In their Risk/Reward Festival debut, Wobbly Dance brings an exploration of oceans.
Photo by Kamala Kingsley.

PERFORMANCE SYNOPSIS

“TIDAL” is an exploration of the relationship between the rhythm of mechanized breath and the rhythm of the oceans. Breathing masks and ventilator tubing transform into diving gear and different creatures. An ancient diver, who calls the ocean home, draws us into his world. We fall, we dream, we dive.

BIO

Wobbly is a multi-disciplinary performance company in Portland, OR. Based on improvisation, authenticity, and a touch of Butoh, Wobbly is the unavoidable exploration of the body weathered by life. Wobbly is and is not dance depending on the day and which of us you ask, but we move. With relentless fascination, we still move. Sometimes small and caught on film. Sometimes bigger, outdoors and wild. Wobbly is a way of life, an expression of the belief that disability is a natural variation of the human form and in this variation there is art. With immersive environments, by engaging the senses, Wobbly invites the viewer to step into new worlds of possibility.

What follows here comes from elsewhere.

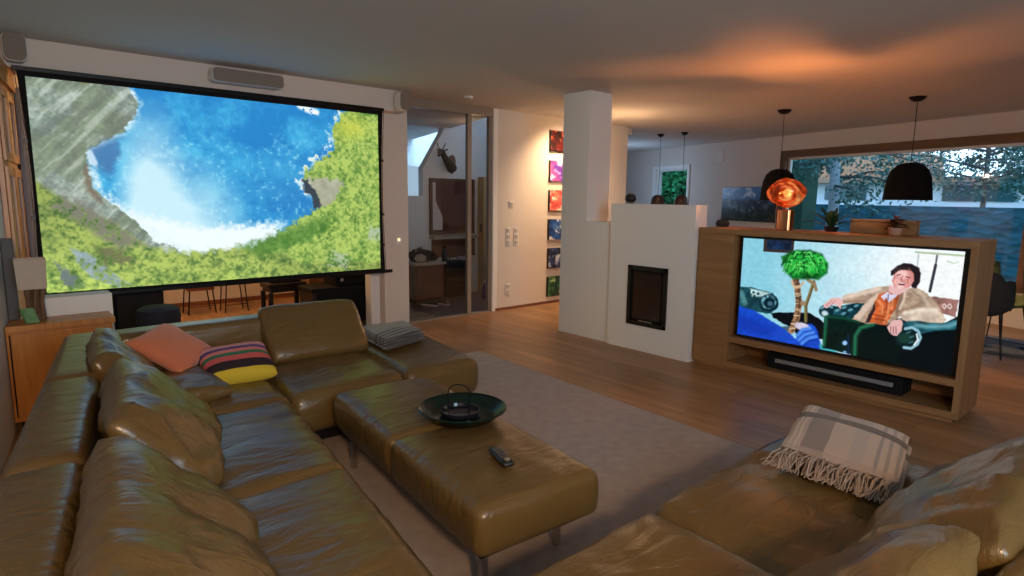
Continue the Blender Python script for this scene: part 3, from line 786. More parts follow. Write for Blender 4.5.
# ------------------------------------------------------------------ folded blankets
def cloth_mat(name, fn, rough=.95):
    """fn: list of (axis, lo, hi, colour) bands over a base colour; uses UV"""
    base, bands = fn
    m, nt, out = new_mat(name); b = N(nt, 'ShaderNodeBsdfPrincipled', Roughness=rough)
    b.inputs['Sheen Weight'].default_value = .2
    tc = N(nt, 'ShaderNodeTexCoord'); sp = N(nt, 'ShaderNodeSeparateXYZ'); nt.links.new(tc.outputs['UV'], sp.inputs[0])
    rgb = N(nt, 'ShaderNodeRGB'); rgb.outputs[0].default_value = (*base, 1); cur = rgb.outputs[0]
    for ax, lo, hi, col, al in bands:
        a1 = N(nt, 'ShaderNodeMath', operation='GREATER_THAN'); a1.inputs[1].default_value = lo; nt.links.new(sp.outputs[ax], a1.inputs[0])
        a2 = N(nt, 'ShaderNodeMath', operation='LESS_THAN'); a2.inputs[1].default_value = hi; nt.links.new(sp.outputs[ax], a2.inputs[0])
        mu = N(nt, 'ShaderNodeMath', operation='MULTIPLY'); nt.links.new(a1.outputs[0], mu.inputs[0]); nt.links.new(a2.outputs[0], mu.inputs[1])
        m3 = N(nt, 'ShaderNodeMath', operation='MULTIPLY'); m3.inputs[1].default_value = al; nt.links.new(mu.outputs[0], m3.inputs[0])
        mx = N(nt, 'ShaderNodeMix', data_type='RGBA'); nt.links.new(m3.outputs[0], mx.inputs[0]); nt.links.new(cur, mx.inputs[6]); mx.inputs[7].default_value = (*col, 1)
        cur = mx.outputs[2]
    wv = N(nt, 'ShaderNodeTexNoise', Scale=300.0); nt.links.new(tc.outputs['UV'], wv.inputs['Vector'])
    bp = N(nt, 'ShaderNodeBump', Strength=.5, Distance=.004); nt.links.new(wv.outputs['Fac'], bp.inputs['Height']); nt.links.new(bp.outputs[0], b.inputs['Normal'])
    nt.links.new(cur, b.inputs['Base Color']); nt.links.new(b.outputs[0], out.inputs[0]); return m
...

Wobbly’s mission starts with the belief that to present a disabled body onstage is a radical act capable of stitch by stitch transformation of the cultural fabric of our community. We believe that performance art cannot happen in isolation. Instead, it is something that must occur within the infrastructure of a larger community. By making our work largely within non-disabled contemporary dance contexts, we have promoted greater standards of accessibility in the theater community. Sometimes this access is architectural but more important than increasing physical access, we believe that by using our bodies in performance we coax audience members into a broader definition of art, beauty, and the lived human experience of people with and without disabilities. It seems to us that making a home for ourselves in the contemporary dance community has gone further towards promoting the full integration of people with disabilities in society than any political action on our part ever will.